_STATED GOAL_
Output every line of the data exactly as it appears.

_GIVEN DATA_
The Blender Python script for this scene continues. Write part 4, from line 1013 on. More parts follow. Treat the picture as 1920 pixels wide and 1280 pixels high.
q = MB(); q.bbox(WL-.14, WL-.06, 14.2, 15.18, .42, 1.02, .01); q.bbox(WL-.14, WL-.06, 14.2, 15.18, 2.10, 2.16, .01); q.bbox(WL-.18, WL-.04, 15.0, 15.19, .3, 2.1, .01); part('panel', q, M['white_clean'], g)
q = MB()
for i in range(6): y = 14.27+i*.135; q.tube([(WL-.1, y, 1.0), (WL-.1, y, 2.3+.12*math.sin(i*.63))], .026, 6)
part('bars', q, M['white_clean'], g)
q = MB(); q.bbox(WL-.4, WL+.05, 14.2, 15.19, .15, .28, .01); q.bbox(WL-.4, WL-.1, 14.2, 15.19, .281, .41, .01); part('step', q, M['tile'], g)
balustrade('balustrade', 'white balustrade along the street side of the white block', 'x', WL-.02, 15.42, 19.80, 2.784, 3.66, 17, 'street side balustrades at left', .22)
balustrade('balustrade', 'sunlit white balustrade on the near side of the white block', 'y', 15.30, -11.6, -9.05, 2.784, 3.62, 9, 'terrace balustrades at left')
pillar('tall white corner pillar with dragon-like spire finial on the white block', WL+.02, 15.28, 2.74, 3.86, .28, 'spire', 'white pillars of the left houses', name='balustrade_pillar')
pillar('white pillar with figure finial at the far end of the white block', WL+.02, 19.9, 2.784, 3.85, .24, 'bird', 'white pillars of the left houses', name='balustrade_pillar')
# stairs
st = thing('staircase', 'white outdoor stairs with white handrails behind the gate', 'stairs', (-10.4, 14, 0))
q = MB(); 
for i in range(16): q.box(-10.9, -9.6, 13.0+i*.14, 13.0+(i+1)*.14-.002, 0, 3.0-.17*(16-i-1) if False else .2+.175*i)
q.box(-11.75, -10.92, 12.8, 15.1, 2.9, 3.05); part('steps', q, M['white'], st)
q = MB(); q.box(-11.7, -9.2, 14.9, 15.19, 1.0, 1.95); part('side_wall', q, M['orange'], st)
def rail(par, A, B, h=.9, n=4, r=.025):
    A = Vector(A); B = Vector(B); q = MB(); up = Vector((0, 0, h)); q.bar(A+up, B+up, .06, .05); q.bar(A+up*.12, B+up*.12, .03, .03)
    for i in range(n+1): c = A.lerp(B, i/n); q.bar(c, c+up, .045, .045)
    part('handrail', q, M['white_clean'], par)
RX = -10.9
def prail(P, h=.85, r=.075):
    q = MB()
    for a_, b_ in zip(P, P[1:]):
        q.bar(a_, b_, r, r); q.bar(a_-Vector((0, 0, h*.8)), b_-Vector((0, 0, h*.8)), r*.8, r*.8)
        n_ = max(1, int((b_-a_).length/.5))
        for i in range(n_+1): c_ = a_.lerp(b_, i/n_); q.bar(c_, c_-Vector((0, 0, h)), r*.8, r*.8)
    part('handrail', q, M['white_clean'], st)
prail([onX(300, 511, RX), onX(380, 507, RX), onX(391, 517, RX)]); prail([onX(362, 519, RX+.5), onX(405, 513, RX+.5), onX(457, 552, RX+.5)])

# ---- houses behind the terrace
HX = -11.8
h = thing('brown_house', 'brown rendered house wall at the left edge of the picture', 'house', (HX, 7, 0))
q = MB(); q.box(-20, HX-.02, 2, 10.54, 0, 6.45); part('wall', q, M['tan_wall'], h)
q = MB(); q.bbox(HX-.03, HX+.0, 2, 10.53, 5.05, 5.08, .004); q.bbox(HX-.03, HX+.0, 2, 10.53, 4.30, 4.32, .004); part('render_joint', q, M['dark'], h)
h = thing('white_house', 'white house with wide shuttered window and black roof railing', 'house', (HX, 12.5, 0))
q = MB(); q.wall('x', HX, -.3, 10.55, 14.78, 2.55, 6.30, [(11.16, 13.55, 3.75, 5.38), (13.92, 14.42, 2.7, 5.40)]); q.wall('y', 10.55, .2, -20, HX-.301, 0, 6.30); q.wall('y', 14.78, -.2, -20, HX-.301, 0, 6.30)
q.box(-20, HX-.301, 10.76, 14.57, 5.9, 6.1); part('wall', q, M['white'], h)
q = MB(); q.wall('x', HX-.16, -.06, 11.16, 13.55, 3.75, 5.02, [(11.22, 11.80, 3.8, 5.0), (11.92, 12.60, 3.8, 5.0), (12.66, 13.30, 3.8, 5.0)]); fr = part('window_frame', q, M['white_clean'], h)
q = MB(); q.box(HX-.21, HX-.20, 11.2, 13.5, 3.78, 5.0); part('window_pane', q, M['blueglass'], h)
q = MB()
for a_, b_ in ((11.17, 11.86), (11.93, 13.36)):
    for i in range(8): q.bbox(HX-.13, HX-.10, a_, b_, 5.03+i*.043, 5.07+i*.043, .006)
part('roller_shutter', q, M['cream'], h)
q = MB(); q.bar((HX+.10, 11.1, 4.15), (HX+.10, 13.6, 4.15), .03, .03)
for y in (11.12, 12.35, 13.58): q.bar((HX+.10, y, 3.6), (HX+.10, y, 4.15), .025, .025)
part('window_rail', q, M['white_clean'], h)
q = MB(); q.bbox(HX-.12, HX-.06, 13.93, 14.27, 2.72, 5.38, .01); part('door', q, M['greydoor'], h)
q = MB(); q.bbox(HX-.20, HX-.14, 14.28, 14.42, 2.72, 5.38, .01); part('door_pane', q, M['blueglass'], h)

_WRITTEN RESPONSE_
The Blender Python script for this scene continues. Write part 4, from line 1013 on. More parts follow. Treat the picture as 1920 pixels wide and 1280 pixels high.
q = MB(); q.bbox(WL-.14, WL-.06, 14.2, 15.18, .42, 1.02, .01); q.bbox(WL-.14, WL-.06, 14.2, 15.18, 2.10, 2.16, .01); q.bbox(WL-.18, WL-.04, 15.0, 15.19, .3, 2.1, .01); part('panel', q, M['white_clean'], g)
q = MB()
for i in range(6): y = 14.27+i*.135; q.tube([(WL-.1, y, 1.0), (WL-.1, y, 2.3+.12*math.sin(i*.63))], .026, 6)
part('bars', q, M['white_clean'], g)
q = MB(); q.bbox(WL-.4, WL+.05, 14.2, 15.19, .15, .28, .01); q.bbox(WL-.4, WL-.1, 14.2, 15.19, .281, .41, .01); part('step', q, M['tile'], g)
balustrade('balustrade', 'white balustrade along the street side of the white block', 'x', WL-.02, 15.42, 19.80, 2.784, 3.66, 17, 'street side balustrades at left', .22)
balustrade('balustrade', 'sunlit white balustrade on the near side of the white block', 'y', 15.30, -11.6, -9.05, 2.784, 3.62, 9, 'terrace balustrades at left')
pillar('tall white corner pillar with dragon-like spire finial on the white block', WL+.02, 15.28, 2.74, 3.86, .28, 'spire', 'white pillars of the left houses', name='balustrade_pillar')
pillar('white pillar with figure finial at the far end of the white block', WL+.02, 19.9, 2.784, 3.85, .24, 'bird', 'white pillars of the left houses', name='balustrade_pillar')
# stairs
st = thing('staircase', 'white outdoor stairs with white handrails behind the gate', 'stairs', (-10.4, 14, 0))
q = MB(); 
for i in range(16): q.box(-10.9, -9.6, 13.0+i*.14, 13.0+(i+1)*.14-.002, 0, 3.0-.17*(16-i-1) if False else .2+.175*i)
q.box(-11.75, -10.92, 12.8, 15.1, 2.9, 3.05); part('steps', q, M['white'], st)
q = MB(); q.box(-11.7, -9.2, 14.9, 15.19, 1.0, 1.95); part('side_wall', q, M['orange'], st)
def rail(par, A, B, h=.9, n=4, r=.025):
    A = Vector(A); B = Vector(B); q = MB(); up = Vector((0, 0, h)); q.bar(A+up, B+up, .06, .05); q.bar(A+up*.12, B+up*.12, .03, .03)
    for i in range(n+1): c = A.lerp(B, i/n); q.bar(c, c+up, .045, .045)
    part('handrail', q, M['white_clean'], par)
RX = -10.9
def prail(P, h=.85, r=.075):
    q = MB()
    for a_, b_ in zip(P, P[1:]):
        q.bar(a_, b_, r, r); q.bar(a_-Vector((0, 0, h*.8)), b_-Vector((0, 0, h*.8)), r*.8, r*.8)
        n_ = max(1, int((b_-a_).length/.5))
        for i in range(n_+1): c_ = a_.lerp(b_, i/n_); q.bar(c_, c_-Vector((0, 0, h)), r*.8, r*.8)
    part('handrail', q, M['white_clean'], st)
prail([onX(300, 511, RX), onX(380, 507, RX), onX(391, 517, RX)]); prail([onX(362, 519, RX+.5), onX(405, 513, RX+.5), onX(457, 552, RX+.5)])

# ---- houses behind the terrace
HX = -11.8
h = thing('brown_house', 'brown rendered house wall at the left edge of the picture', 'house', (HX, 7, 0))
q = MB(); q.box(-20, HX-.02, 2, 10.54, 0, 6.45); part('wall', q, M['tan_wall'], h)
q = MB(); q.bbox(HX-.03, HX+.0, 2, 10.53, 5.05, 5.08, .004); q.bbox(HX-.03, HX+.0, 2, 10.53, 4.30, 4.32, .004); part('render_joint', q, M['dark'], h)
h = thing('white_house', 'white house with wide shuttered window and black roof railing', 'house', (HX, 12.5, 0))
q = MB(); q.wall('x', HX, -.3, 10.55, 14.78, 2.55, 6.30, [(11.16, 13.55, 3.75, 5.38), (13.92, 14.42, 2.7, 5.40)]); q.wall('y', 10.55, .2, -20, HX-.301, 0, 6.30); q.wall('y', 14.78, -.2, -20, HX-.301, 0, 6.30)
q.box(-20, HX-.301, 10.76, 14.57, 5.9, 6.1); part('wall', q, M['white'], h)
q = MB(); q.wall('x', HX-.16, -.06, 11.16, 13.55, 3.75, 5.02, [(11.22, 11.80, 3.8, 5.0), (11.92, 12.60, 3.8, 5.0), (12.66, 13.30, 3.8, 5.0)]); fr = part('window_frame', q, M['white_clean'], h)
q = MB(); q.box(HX-.21, HX-.20, 11.2, 13.5, 3.78, 5.0); part('window_pane', q, M['blueglass'], h)
q = MB()
for a_, b_ in ((11.17, 11.86), (11.93, 13.36)):
    for i in range(8): q.bbox(HX-.13, HX-.10, a_, b_, 5.03+i*.043, 5.07+i*.043, .006)
part('roller_shutter', q, M['cream'], h)
q = MB(); q.bar((HX+.10, 11.1, 4.15), (HX+.10, 13.6, 4.15), .03, .03)
for y in (11.12, 12.35, 13.58): q.bar((HX+.10, y, 3.6), (HX+.10, y, 4.15), .025, .025)
part('window_rail', q, M['white_clean'], h)
q = MB(); q.bbox(HX-.12, HX-.06, 13.93, 14.27, 2.72, 5.38, .01); part('door', q, M['greydoor'], h)
q = MB(); q.bbox(HX-.20, HX-.14, 14.28, 14.42, 2.72, 5.38, .01); part('door_pane', q, M['blueglass'], h)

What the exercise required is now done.